Eastern US natural gas prices at key trading hubs this wintercould near or exceed the highest bid week prices Argus has ever reported, as regional pipeline and storage constraints collide with growing global demand for American gas.

Eastern gas production is also expected to remain flat as major Appalachia and Utica producers focused on higher shareholders returns expect a softer economy in 2023 and continued regional opposition to new pipelines.

Argus forward curves show January and February delivery of gas at many east indexes trading at prices that — if sustained in bid week and daily trading through winter — will near bid week price records.

As of 23 December, the Transco zone 5 delivered price for January was $12.91/mmBtu, and the price for February was $12.98/mmBtu, according to Argus forward curves. The highest bid week price for the index was $14.36/mmBtu in February 2022, according to Argus records going back to September 2015. Transco zone 5 runs from the southwest edge of South Carolina to the Virginia-Maryland border.

The Tetco M-3 index price for January was $11.57/mmBtu, and the price for February was $11.24/mmBtu. The west Pennsylvania-to-New York City index hit a record $14/mmBtu bid week price in February 2014. The Algonquin Citygates price for January and February were $25.51/mmBtu and $20.30/mmBtu, respectively, while the February 2014 record was $33.96/mmBtu. Algonquin delivers gas to citygates in Massachusetts, Connecticut and Rhode Island.

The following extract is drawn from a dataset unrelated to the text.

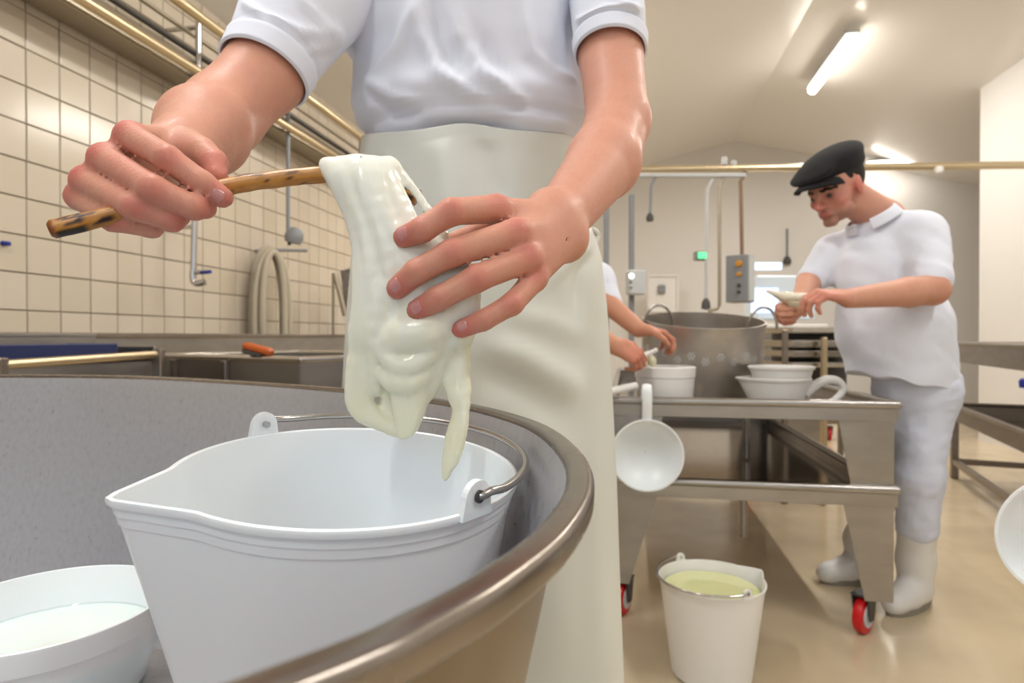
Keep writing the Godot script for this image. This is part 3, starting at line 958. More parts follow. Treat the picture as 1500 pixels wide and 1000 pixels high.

The higher January and February east gas prices are driven in part by gains in the futures market late December cold weather will likely leave regional inventories more depleted than previously expected, according to analysts with Gelber & Associates.

Transco zone 5 prices were poised to continue rising in the first half of 2023 — averaging $7.62/mmBtu, according to Argus forward curves — before dropping to $5.50/mmBtu in the second half of the year. Transco zone 5 tends to be priced higher than the pipeline's zone 4 and zone 6 indexes, because it is close to key demand centers and farther from prolific gas fields.

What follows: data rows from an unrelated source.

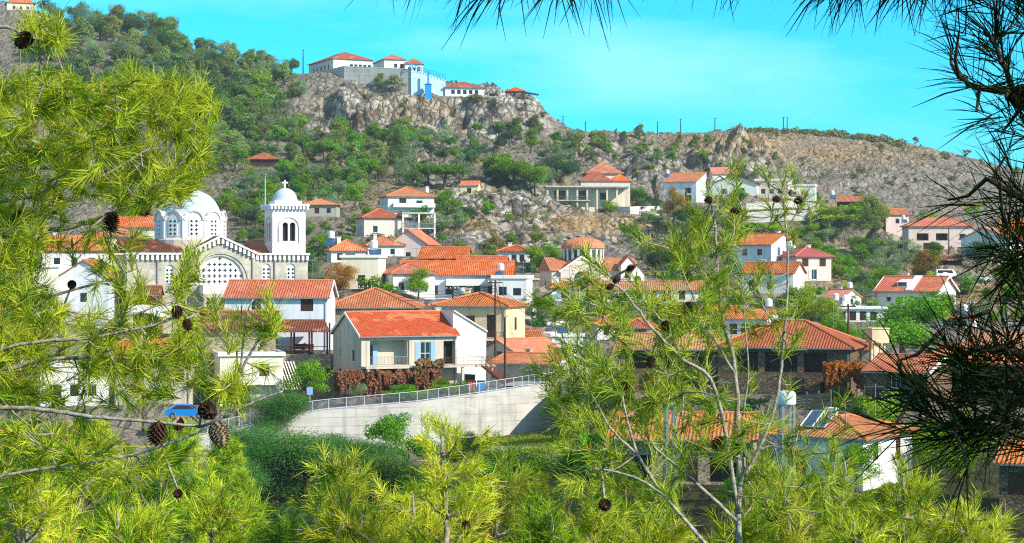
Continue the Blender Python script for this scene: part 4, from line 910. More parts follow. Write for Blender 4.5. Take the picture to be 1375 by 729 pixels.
# ---- terrace walls of the upper village
local_wall('long whitish garden wall with buttresses under the upper terrace', [(803, 279, 492), (846, 278, 486), (886, 277, 490)], 3.8, .5, 'whitewall', 'garden_wall', ext=3)
local_wall('low cream wall at the left end of the upper terrace', [(741, 288, 468), (803, 287, 470)], 2.2, .5, 'whitewall', 'garden_wall', ext=3)
local_wall('long grey terrace wall under the white houses at upper right', [(985, 287, 478), (1055, 283, 482), (1110, 282, 488)], 1.6, .5, 'concrete', 'garden_wall', ext=1)
local_wall('pale terrace wall with planted top before the flat pinkish house', [(1002, 274, 505), (1060, 270, 508), (1100, 274, 510)], 1.0, .5, 'whitewall', 'garden_wall', ext=.6)
local_wall('rough stone wall stepping down left of the rosy church', [(706, 392, 312), (735, 384, 314), (748, 382, 316)], 2.5, .6, 'stonewall', 'stone_wall', ext=3, cap=False)
local_wall('low dry stone wall edging the small grass field', [(655, 599, 176), (700, 600, 176), (780, 601, 177)], 1.0, .5, 'stonewall', 'stone_wall', ext=2, cap=False)
local_wall('rubble garden wall with pale capping below the brown porch', [(366, 476, 222), (402, 478, 221), (438, 477, 222)], 2.6, .5, 'oldwall', 'stone_wall', ext=3)
def plank_fence():
    a, b = at(1068, 556, 188), at(1116, 552, 186); c = a.lerp(b, .5); rt = empty('plank_fence', c, 0, 'weathered horizontal plank fence below the ruinous stone house', 'fence')
    q = MB()
    for k in range(7): q.bar(a-c+Vector((0,0,.1+k*.27)), b-c+Vector((0,0,.1+k*.27+.04*(k%3))), .05, .22)
    q.build('planks', M['wood'], rt)
    for k in range(4): p_ = (a-c).lerp(b-c, k/3); q = MB(); q.box(p_.x-.06,p_.x+.06,p_.y+.03,p_.y+.15,p_.z-2,p_.z+2.1); q.build('post', M['wood'], rt)
plank_fence()
def pavilion():
    d = 492; c = at(787, 286, d); root = empty('concrete_pavilion', c, math.radians(4), 'unfinished beige concrete frame with a flat slab roof in front of the pink house', 'building')
    k = d/F; X0, X1 = -52*k, 55*k
    sl = MB(); sl.box(X0-.6, X1+.6, -1.0, 8.5, 6.6, 7.0); sl.build('roof_slab', M['concrete'], root)
    for i in range(9):
        x = X0+(X1-X0)*i/8; q = MB(); q.box(x-.22, x+.22, -.3, .15, -3, 6.6); q.build('column', M['beige'], root)
    wb = MB(); panel(wb, (X0,3.5,0), (1,0,0), X1-X0, -3, 6.6, [(2,3.6,5,5.9),(8,3.6,11,5.9),(3,.2,5,2.6),(14,3.6,16,5.4)], (0,-1,0), .6); wb.box(X0,X1,7.9,8.1,-3,6.59); wb.box(X0-.1,X0+.1,3.6,7.89,-3,6.59); wb.box(X1-.1,X1+.1,3.6,7.89,-3,6.59)
    wb.build('wall', M['cream'], root)
    fl = MB(); fl.box(X0-.2, X0+11, -.8, 3.49, 3.1, 3.35); fl.build('floor_slab', M['concrete'], root)
    r = MB(); r.bar((X0,-.6,4.3),(X0+11,-.6,4.3),.08); r.bar((X0,-.6,3.8),(X0+11,-.6,3.8),.06); r.build('railing', M['metal'], root)
    PADS.append((c.x, c.y+4, c.z, 11))
pavilion()
def pergola_frame():
    h = hM; root = empty('concrete_porch', on(h, .5, -.5, 0) + Vector((.4,-1.2,0)), h['th'], 'bare concrete porch frame with flat beams beside the small orange roof', 'porch')
    for x in (0, 3.2, 6.4):
        for y in (0, 4.0):
            q = MB(); q.box(x-.16,x+.16,y-.16,y+.16,-5,4.6); q.build('post', M['trim'], root)
    q = MB(); q.box(-.3,6.7,-.3,4.3,4.6,4.85); q.build('roof_slab', M['concrete'], root)
    q = MB(); q.box(-.25,6.65,-.25,4.25,1.6,1.8); q.build('floor_slab', M['concrete'], root)
    q = MB()
    for y in (-.2,): 
        q.bar((-.2,y,2.7),(6.6,y,2.7),.06)
        for i in range(30): x=-.2+i*.234; q.box(x-.02,x+.02,y-.02,y+.02,1.8,2.7)
    q.build('railing', M['metal'], root)
pergola_frame()
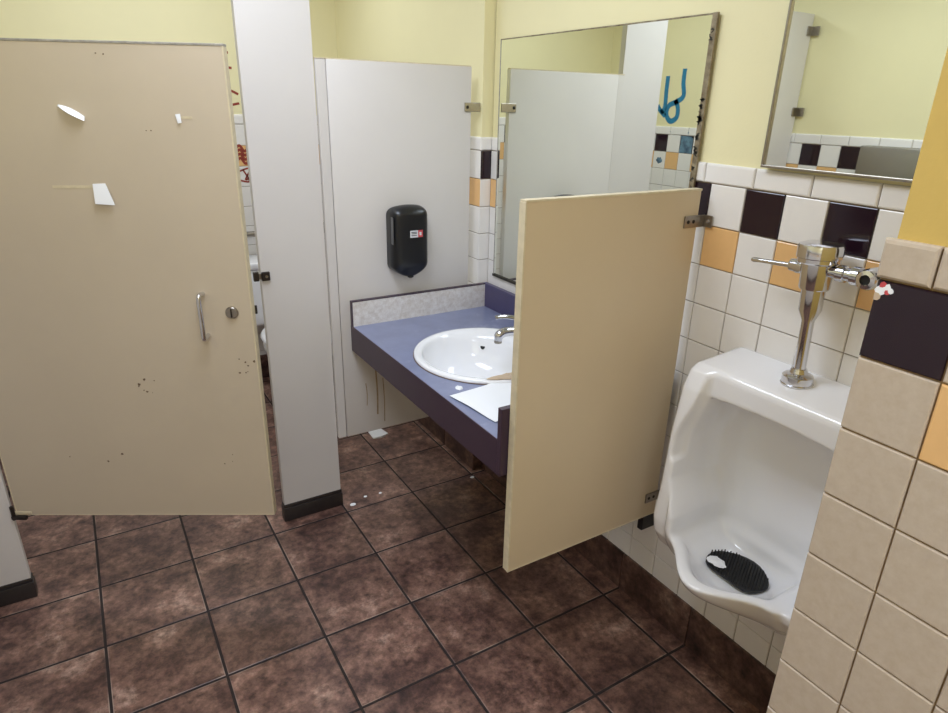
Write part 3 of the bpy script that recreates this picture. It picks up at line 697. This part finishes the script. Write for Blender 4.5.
# ------------------------------------------------------------------ things inside the stall and on the left wall
t = thing('toilet', 'white toilet inside the stall glimpsed through the door gap', 'toilet', (1.08, YB, 0))
mb = MB().box(-.235, .235, -.215, -.012, .40, .735, M['porcelain'], .025, 3); mb.build('tank', t, smooth=True)
MB().box(-.245, .245, -.225, -.006, .735, .775, M['porcelain'], .012, 3).build('tank_lid', t, smooth=True)
def ft(x, y, z):
    yy = y+.47; r = np.sqrt((x/.185)**2+(yy/np.where(yy < 0, .255, .25))**2); gz = .62+.38*sstep((z-.12)/.26)
    o = smax((r-gz)*.17, z-.40, .02); o = smax(o, .001-z, .01); i = smax((r-.80)*.16, .22-z, .08); return smax(o, -i, .015)
v, fc = nets(ft, (-.22, -.76, -.02), (.22, -.18, .43), .012); MB().raw(v, fc, M['porcelain']).build('bowl', t, smooth=True, angle=85)
mb = MB(); n = 40; rr = []
for sc, z in ((1.03, .402), (1.05, .412), (1.0, .424), (.72, .424), (.68, .412), (.70, .402)): rr.append(mb.ring([(.185*sc*math.cos(a), -.47+.252*sc*math.sin(a), z) for a in [2*math.pi*i/n for i in range(n)]]))
for a, b in zip(rr, rr[1:]+rr[:1]): mb.bridge(a, b, M['porcelain'])
mb.build('seat', t, smooth=True, angle=60)
mb = MB().tube(smooth([(0, -.002, 0), (0, -.045, 0), (.02, -.05, 0), (.3, -.05, 0), (.58, -.05, 0), (.6, -.045, 0), (.6, -.002, 0)], 4), .017, M['steel'], 14)
t = thing('grab_bar', 'steel grab bar on the stall back wall above the toilet', 'grab bar', (.80, YB, .90)); mb.build('bar', t, smooth=True)
for x in (0, .6): MB().lathe([(.038, .001), (.038, .008), (.02, .010)], M['steel'], (x, 0, 0), (0, -1, 0), 20).build('mounting_flange', t, smooth=True)
t = thing('towel_dispenser', 'grey steel towel dispenser on the left wall, reflected in the urinal mirror', 'towel dispenser', (XL, -.205, 1.10))
mb = MB().box(.001, .095, -.14, .14, .0, .365, M['dispenser_grey'], .006); mb.build('cover', t, smooth=True)
MB().box(.06, .096, -.11, .11, -.006, .02, M['dark_metal'], .002).build('slot', t)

Those differences could be exacerbated as global appetite for US-produced gas increases, and the majority of proposed LNG export terminals are along the Gulf coast, according to analysts with BTU Analytics. This will set up competition between south Atlantic states and global LNG demand, even as only 12pc of US-produced gas in 2023 is forecast to be exported as LNG, according to the Energy Information Administration.

While the south Atlantic states pay prices for domestic gas that compete with global demand for LNG, New England often has to actually buy overseas-sourced LNG when heating demand is high. Most of this comes from Trinidad and Tobago.

New England cannot purchase less expensive gas from US Gulf coast export terminals because the Jones Act allows only US-flagged ships to go from one US port to another. There are, at present, no US-flagged LNG carriers.

New England also has constrained gas pipeline capacity because of regional environmental opposition to the construction of new pipelines.

Many east US gas indexes broke 21-day volatility records in November, based in part on a rapid shift from warm to cold weather amid several larger-than-expected injections into eastern US storage.

Futures prices were also volatile on prolonged uncertainty over when the 2 Bcf/d (57mn m³/d) Freeport LNG export terminal in Texas would return to operations after a fire in June. Freeport's initial restart is expected to take place in the second half of January.